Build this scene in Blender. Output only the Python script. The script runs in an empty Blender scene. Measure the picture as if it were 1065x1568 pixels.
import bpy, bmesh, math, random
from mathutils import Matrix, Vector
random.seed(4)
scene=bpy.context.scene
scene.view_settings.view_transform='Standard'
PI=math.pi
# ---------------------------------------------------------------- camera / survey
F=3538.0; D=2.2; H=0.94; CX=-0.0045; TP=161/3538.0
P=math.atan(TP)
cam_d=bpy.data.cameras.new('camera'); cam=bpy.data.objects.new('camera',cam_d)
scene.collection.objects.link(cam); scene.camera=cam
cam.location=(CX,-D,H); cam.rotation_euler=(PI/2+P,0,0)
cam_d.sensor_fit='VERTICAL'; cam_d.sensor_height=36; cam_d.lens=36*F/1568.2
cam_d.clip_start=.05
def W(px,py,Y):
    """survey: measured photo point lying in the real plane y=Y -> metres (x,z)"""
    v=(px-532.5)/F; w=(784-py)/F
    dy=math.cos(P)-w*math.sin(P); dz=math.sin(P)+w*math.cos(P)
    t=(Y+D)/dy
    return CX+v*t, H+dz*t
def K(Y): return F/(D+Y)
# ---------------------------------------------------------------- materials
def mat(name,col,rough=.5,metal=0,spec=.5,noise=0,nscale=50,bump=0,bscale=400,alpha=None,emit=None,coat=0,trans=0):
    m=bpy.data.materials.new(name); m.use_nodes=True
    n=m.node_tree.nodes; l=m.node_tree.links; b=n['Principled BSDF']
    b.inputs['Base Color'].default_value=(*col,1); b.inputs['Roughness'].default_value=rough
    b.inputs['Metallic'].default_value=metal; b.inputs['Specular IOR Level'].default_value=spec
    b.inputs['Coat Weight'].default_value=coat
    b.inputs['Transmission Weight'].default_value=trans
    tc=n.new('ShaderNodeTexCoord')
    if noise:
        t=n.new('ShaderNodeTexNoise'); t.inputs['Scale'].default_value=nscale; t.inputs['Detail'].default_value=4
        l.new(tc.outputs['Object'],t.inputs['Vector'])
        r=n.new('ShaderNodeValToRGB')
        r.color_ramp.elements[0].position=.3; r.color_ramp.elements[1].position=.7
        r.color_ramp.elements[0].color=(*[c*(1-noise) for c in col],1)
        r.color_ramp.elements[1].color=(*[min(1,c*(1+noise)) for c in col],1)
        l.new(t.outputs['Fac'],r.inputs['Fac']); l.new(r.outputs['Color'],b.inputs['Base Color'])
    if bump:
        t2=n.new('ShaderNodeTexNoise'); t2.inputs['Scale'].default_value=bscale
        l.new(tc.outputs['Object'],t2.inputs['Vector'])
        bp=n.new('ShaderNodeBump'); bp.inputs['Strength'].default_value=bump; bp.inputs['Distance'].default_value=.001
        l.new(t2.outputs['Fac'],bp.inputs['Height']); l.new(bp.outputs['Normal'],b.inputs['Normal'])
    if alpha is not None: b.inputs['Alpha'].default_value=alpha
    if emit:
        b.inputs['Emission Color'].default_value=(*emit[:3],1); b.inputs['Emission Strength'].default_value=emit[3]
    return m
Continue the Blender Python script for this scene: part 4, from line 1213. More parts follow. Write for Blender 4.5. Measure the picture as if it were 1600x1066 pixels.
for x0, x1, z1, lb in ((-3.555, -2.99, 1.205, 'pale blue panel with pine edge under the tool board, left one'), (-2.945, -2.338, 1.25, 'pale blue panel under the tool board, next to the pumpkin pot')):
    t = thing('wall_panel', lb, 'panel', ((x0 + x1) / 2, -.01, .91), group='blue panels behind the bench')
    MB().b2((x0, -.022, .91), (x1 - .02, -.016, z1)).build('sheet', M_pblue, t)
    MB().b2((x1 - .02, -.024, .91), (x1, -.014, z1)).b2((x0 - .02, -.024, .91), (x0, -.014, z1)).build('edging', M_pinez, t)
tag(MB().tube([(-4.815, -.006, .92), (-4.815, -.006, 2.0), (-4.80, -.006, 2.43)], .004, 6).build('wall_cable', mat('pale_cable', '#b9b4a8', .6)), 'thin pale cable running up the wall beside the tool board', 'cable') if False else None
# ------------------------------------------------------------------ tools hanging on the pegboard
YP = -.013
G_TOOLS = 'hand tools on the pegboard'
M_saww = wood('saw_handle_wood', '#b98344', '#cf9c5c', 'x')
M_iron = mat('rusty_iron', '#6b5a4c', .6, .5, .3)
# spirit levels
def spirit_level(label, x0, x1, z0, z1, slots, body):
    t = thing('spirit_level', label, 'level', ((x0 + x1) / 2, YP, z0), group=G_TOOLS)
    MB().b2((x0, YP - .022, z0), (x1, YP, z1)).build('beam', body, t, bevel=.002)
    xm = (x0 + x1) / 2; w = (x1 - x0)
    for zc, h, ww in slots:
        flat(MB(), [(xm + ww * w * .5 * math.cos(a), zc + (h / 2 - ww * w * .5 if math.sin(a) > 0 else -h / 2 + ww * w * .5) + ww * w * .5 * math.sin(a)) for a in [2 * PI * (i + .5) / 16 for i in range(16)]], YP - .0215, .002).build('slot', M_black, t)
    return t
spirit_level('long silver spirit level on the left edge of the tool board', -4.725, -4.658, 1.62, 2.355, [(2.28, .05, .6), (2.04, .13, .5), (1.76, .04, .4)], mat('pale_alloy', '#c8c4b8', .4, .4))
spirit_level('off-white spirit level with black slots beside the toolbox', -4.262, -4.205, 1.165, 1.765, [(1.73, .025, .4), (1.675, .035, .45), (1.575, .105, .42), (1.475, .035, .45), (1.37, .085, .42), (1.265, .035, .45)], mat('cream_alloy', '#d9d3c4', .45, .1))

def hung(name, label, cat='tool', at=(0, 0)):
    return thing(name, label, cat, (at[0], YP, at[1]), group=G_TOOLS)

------

Take the entries above and transcribe them exactly.

Build this scene in Blender. Output only the Python script. The script runs in an empty Blender scene. Measure the picture as if it were 1065x1568 pixels.
import bpy, bmesh, math, random
from mathutils import Matrix, Vector
random.seed(4)
scene=bpy.context.scene
scene.view_settings.view_transform='Standard'
PI=math.pi
# ---------------------------------------------------------------- camera / survey
F=3538.0; D=2.2; H=0.94; CX=-0.0045; TP=161/3538.0
P=math.atan(TP)
cam_d=bpy.data.cameras.new('camera'); cam=bpy.data.objects.new('camera',cam_d)
scene.collection.objects.link(cam); scene.camera=cam
cam.location=(CX,-D,H); cam.rotation_euler=(PI/2+P,0,0)
cam_d.sensor_fit='VERTICAL'; cam_d.sensor_height=36; cam_d.lens=36*F/1568.2
cam_d.clip_start=.05
def W(px,py,Y):
    """survey: measured photo point lying in the real plane y=Y -> metres (x,z)"""
    v=(px-532.5)/F; w=(784-py)/F
    dy=math.cos(P)-w*math.sin(P); dz=math.sin(P)+w*math.cos(P)
    t=(Y+D)/dy
    return CX+v*t, H+dz*t
def K(Y): return F/(D+Y)
# ---------------------------------------------------------------- materials
def mat(name,col,rough=.5,metal=0,spec=.5,noise=0,nscale=50,bump=0,bscale=400,alpha=None,emit=None,coat=0,trans=0):
    m=bpy.data.materials.new(name); m.use_nodes=True
    n=m.node_tree.nodes; l=m.node_tree.links; b=n['Principled BSDF']
    b.inputs['Base Color'].default_value=(*col,1); b.inputs['Roughness'].default_value=rough
    b.inputs['Metallic'].default_value=metal; b.inputs['Specular IOR Level'].default_value=spec
    b.inputs['Coat Weight'].default_value=coat
    b.inputs['Transmission Weight'].default_value=trans
    tc=n.new('ShaderNodeTexCoord')
    if noise:
        t=n.new('ShaderNodeTexNoise'); t.inputs['Scale'].default_value=nscale; t.inputs['Detail'].default_value=4
        l.new(tc.outputs['Object'],t.inputs['Vector'])
        r=n.new('ShaderNodeValToRGB')
        r.color_ramp.elements[0].position=.3; r.color_ramp.elements[1].position=.7
        r.color_ramp.elements[0].color=(*[c*(1-noise) for c in col],1)
        r.color_ramp.elements[1].color=(*[min(1,c*(1+noise)) for c in col],1)
        l.new(t.outputs['Fac'],r.inputs['Fac']); l.new(r.outputs['Color'],b.inputs['Base Color'])
    if bump:
        t2=n.new('ShaderNodeTexNoise'); t2.inputs['Scale'].default_value=bscale
        l.new(tc.outputs['Object'],t2.inputs['Vector'])
        bp=n.new('ShaderNodeBump'); bp.inputs['Strength'].default_value=bump; bp.inputs['Distance'].default_value=.001
        l.new(t2.outputs['Fac'],bp.inputs['Height']); l.new(bp.outputs['Normal'],b.inputs['Normal'])
    if alpha is not None: b.inputs['Alpha'].default_value=alpha
    if emit:
        b.inputs['Emission Color'].default_value=(*emit[:3],1); b.inputs['Emission Strength'].default_value=emit[3]
    return m
Continue the Blender Python script for this scene: part 4, from line 1213. More parts follow. Write for Blender 4.5. Measure the picture as if it were 1600x1066 pixels.
for x0, x1, z1, lb in ((-3.555, -2.99, 1.205, 'pale blue panel with pine edge under the tool board, left one'), (-2.945, -2.338, 1.25, 'pale blue panel under the tool board, next to the pumpkin pot')):
    t = thing('wall_panel', lb, 'panel', ((x0 + x1) / 2, -.01, .91), group='blue panels behind the bench')
    MB().b2((x0, -.022, .91), (x1 - .02, -.016, z1)).build('sheet', M_pblue, t)
    MB().b2((x1 - .02, -.024, .91), (x1, -.014, z1)).b2((x0 - .02, -.024, .91), (x0, -.014, z1)).build('edging', M_pinez, t)
tag(MB().tube([(-4.815, -.006, .92), (-4.815, -.006, 2.0), (-4.80, -.006, 2.43)], .004, 6).build('wall_cable', mat('pale_cable', '#b9b4a8', .6)), 'thin pale cable running up the wall beside the tool board', 'cable') if False else None
# ------------------------------------------------------------------ tools hanging on the pegboard
YP = -.013
G_TOOLS = 'hand tools on the pegboard'
M_saww = wood('saw_handle_wood', '#b98344', '#cf9c5c', 'x')
M_iron = mat('rusty_iron', '#6b5a4c', .6, .5, .3)
# spirit levels
def spirit_level(label, x0, x1, z0, z1, slots, body):
    t = thing('spirit_level', label, 'level', ((x0 + x1) / 2, YP, z0), group=G_TOOLS)
    MB().b2((x0, YP - .022, z0), (x1, YP, z1)).build('beam', body, t, bevel=.002)
    xm = (x0 + x1) / 2; w = (x1 - x0)
    for zc, h, ww in slots:
        flat(MB(), [(xm + ww * w * .5 * math.cos(a), zc + (h / 2 - ww * w * .5 if math.sin(a) > 0 else -h / 2 + ww * w * .5) + ww * w * .5 * math.sin(a)) for a in [2 * PI * (i + .5) / 16 for i in range(16)]], YP - .0215, .002).build('slot', M_black, t)
    return t
spirit_level('long silver spirit level on the left edge of the tool board', -4.725, -4.658, 1.62, 2.355, [(2.28, .05, .6), (2.04, .13, .5), (1.76, .04, .4)], mat('pale_alloy', '#c8c4b8', .4, .4))
spirit_level('off-white spirit level with black slots beside the toolbox', -4.262, -4.205, 1.165, 1.765, [(1.73, .025, .4), (1.675, .035, .45), (1.575, .105, .42), (1.475, .035, .45), (1.37, .085, .42), (1.265, .035, .45)], mat('cream_alloy', '#d9d3c4', .45, .1))

def hung(name, label, cat='tool', at=(0, 0)):
    return thing(name, label, cat, (at[0], YP, at[1]), group=G_TOOLS)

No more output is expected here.